For the last few seasons, Alexander McQueen has chosen to show in London and New York, outside of the traditional fashion schedule. Though the house will return to Paris next season, presumably on the official schedule, its British-based shows have offered an opportunity for McQueen to explore its roots with shows set in parts of London that juxtapose the historical gravitas of ye olde buildings with its modern skyscrapers. This time, it was the vast grandeur of Greenwich’s Old Royal Naval College and its colonnaded buildings. Apparently Les Mis was filmed here. It’s a prime period costume-drama setting from one angle — but turn around and you’ll have a domineering view of London’s concrete-and-glass financial district from across the Thames. Somewhere in the middle was the giant inflatable cloud designed by Chilean architect Smiljan Radić, in which McQueen’s last London show took place.
It’s a show space that is designed to be reusable, which is an apt metaphor for the house itself — here, the codes laid by founder Lee McQueen are perennially reinvented by Sarah Burton: motifs from nature, razor-sharp tailoring, sculpted leather bodices, intricate hand-embroidery, extreme silhouettes. Except this time, there was a slightly more incendiary look to Sarah’s SS23 collection. The show kicked off with painterly pupils — dramatically enlarged close-ups of wide-awake eyes — emblazoned across McQueen’s signature wasp-waisted poly-faille dresses. Something about them felt almost menacing, almost Cyclopsian — or then again, were they talismanic, like a giant evil eye protecting the wearer?
“It’s really about how you find humanity in these very difficult times that we live in,” explained Sarah after the show. “It is the most unique symbol of humanity — each one is like a fingerprint.” Explosions of dégradé raffia fringing echoed the mottled irises and extra-long lashes that opened the show, as did an entirely crystal-strewn bodysuit worn by Naomi Campbell. “It’s sort of about seeing things again,” she added. “Not walking around with your eyes shut, your eyes down. Just seeing each other, recognising each others’ humanity. Caring about each other.” It brought to mind that notion of not needing to get woke, if you stay woke. We all need to keep our eyes open to what’s going on in the world around us. “That played into it as well: how do you find human contact in the world we live in, in the world of technology?”
What followed was “dissected tailoring”, far more revealing than ever before in Sarah’s time at the helm of the house. Slick, whippet-thin tailoring was spliced away from the body, a black tuxedo jacket left entirely backless here, a le smoking jumpsuit slashed deep into the hip bones to reveal triangular flashes of bare skin. Perhaps most significant was the return of the bumster, the low-slung trousers that Lee McQueen first introduced to the canon of fashion history in 1993, and subsequently influenced the trend for bum-skipping pants for the subsequent decade. That same low-slung look has been percolating among a generation obsessed by late 90s/early 00s nostalgia.
A Y2K revival?
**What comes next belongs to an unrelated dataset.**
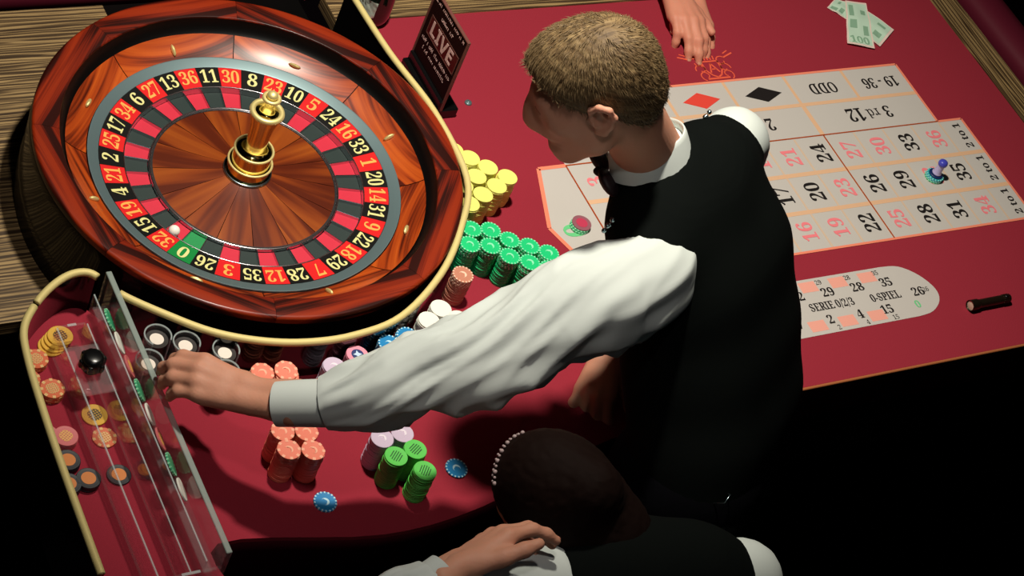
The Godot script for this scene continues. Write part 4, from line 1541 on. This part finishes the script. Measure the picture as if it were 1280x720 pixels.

At Alexander McQueen? Sarah Burton is hardly a designer to succumb to the whims of seasonal trends. Rather, she revisited the archive in search of sensitivity. “It’s how would you adjust the proportion of a woman’s body? I feel like it’s always about a woman dressing for a woman,” she pointed out. “So it’s not a male gaze. I wanted to sort of embrace the female form; to sort of slice away in a very kind of dissected way.”
There was nature, too, as well as corporeal humanity. Sarah was looking at Hieronymus Bosch’s Garden of Earthly Delights, a triptych that is so ornate and intricate with its innumerable vignettes that there are social media accounts devoted to zooming into it and discovering new elements. Lee McQueen famously referenced it for his final, posthumous collection. Something about it felt right to revisit for Sarah, who zoomed in on details with allover satin stitch embroidery on cut-out bodysuits and slashed dresses.
“It’s the times we’re living in now,” she explained. “It feels almost like we’re in another Dark Ages in many ways. It’s something we’ve always looked at, at McQueen. Life, death, destruction, beauty. It’s all there.” She was drawn to the details of the painting that depicted “what people do to each other” — much of which is horrific, and is still happening centuries later. “And then, the beauty right next to it. So there’s this strange juxtaposition of humanity behaving in one way, and nature in another.”
Somewhere within that there’s a vision of a wider contemporary landscape. At McQueen, everything is seen through the bubble of creativity: the romance of history and the harsh reality of the present, the beauty of nature and the challenges of technology, the darkness of humanity and the lightness of dressing-up. It’s those juxtapositions that really make up the codes of the house.